26 Apr 2024
Wednesday 11 September 2013 - 16:06
Story Code : 49471

Iran draws special plan to save Oroumiyeh lake

TEHRAN (Tasnim) The Iranian Department of Environment (DOE) has a special plan for saving the Oroumiyeh Lake and wants to make sure it can help arrest the crisis and revert the late to its previous situation, vice president and head of DOE said here Wednesday.



In the first session of the cabinet ministers there was a ratification on saving the Oroumiyeh Lake, which is to be followed up by the Energy Ministry and the Energy Minister Hamid Chitchian , Masoumeh Ebtekar said in a meeting with the press.

She added that the Department of Environment is definitely pursuing the matter till revival of that national lake.

Oroumiyeh Lake is a salt lake in northwestern Iran near Irans border with Turkey.
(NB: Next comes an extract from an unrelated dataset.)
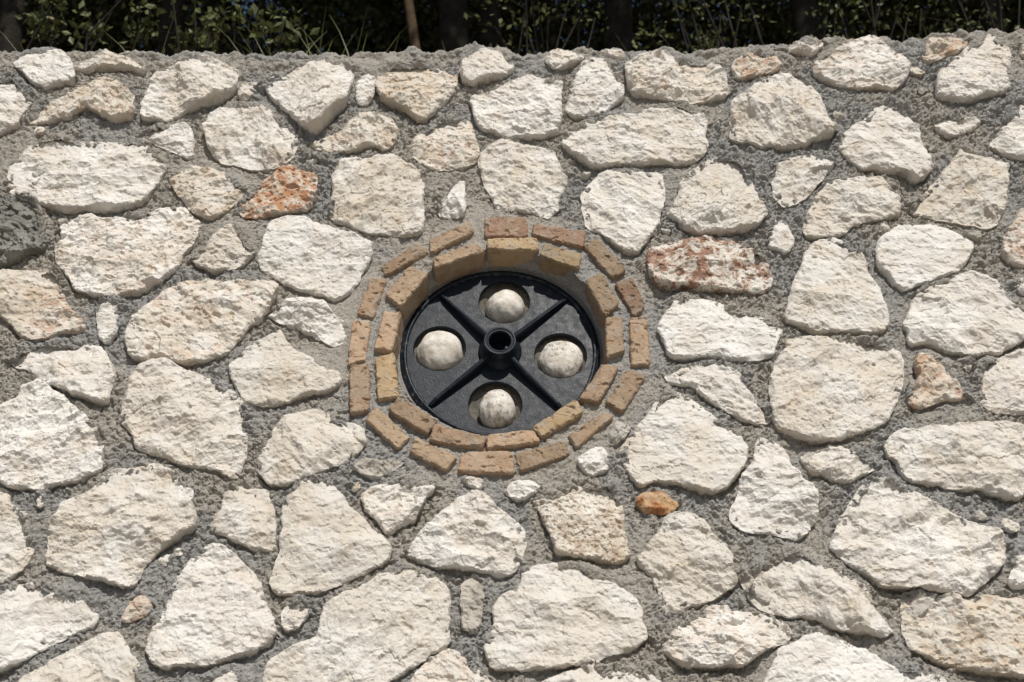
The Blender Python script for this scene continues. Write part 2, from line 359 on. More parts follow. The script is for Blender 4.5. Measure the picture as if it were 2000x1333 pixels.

The lake is between the Iranian provinces of East Azarbaijan province and West Azarbaijan, west of the southern portion of the similarly shaped Caspian Sea.

It is the largest lake in the Middle East, and the third largest saltwater lake on earth, with a surface area of approximately 5,200 square kilometers, and is protected as a national park by the Iranian Department of Environment.

On August 2, 2012, the head of Irans Department of Environment at the time, Mohammad-Javad Mohammadizadeh, announced that Iran and Armenia had agreed on transferring water from Armenia to reverse the critical fall in Oroumiyeh Lakes water levels.

He also remarked, Hot weather and a lack of precipitation have brought the lake to its lowest water levels ever recorded.

Previously, Iranian authorities had announced a plan to transfer water from the Aras River, which forms part of the border between Iran and the Republic of Azerbaijan, but the plan was abandoned due to Azerbaijan's objections.

Oroumiyeh Lake, home to migrating flamingos, pelicans, and gulls, has shrunk by 60% and could disappear entirely in just a few years, due to persistent drought, misguided irrigation policies, and the damming of rivers that feed it.

Beyond tourism, the salt-saturated lake threatens nearby agriculture, as storms sometimes carry the salt far afield. Experts worry about a "salt tsunami": the effect of as many as 10 billion tons of dry salt blowing in the desert winds.

Orumyieh Lake is not short of minerals either and, like the Dead Sea, its soil, minerals and salts are used to cure various ailments such as rheumatism, and dermatological and stress-related problems.

The lake is a national asset, one of the environmental wonders of the world and can be one of the major attractions for international tourism, if it is saved in time.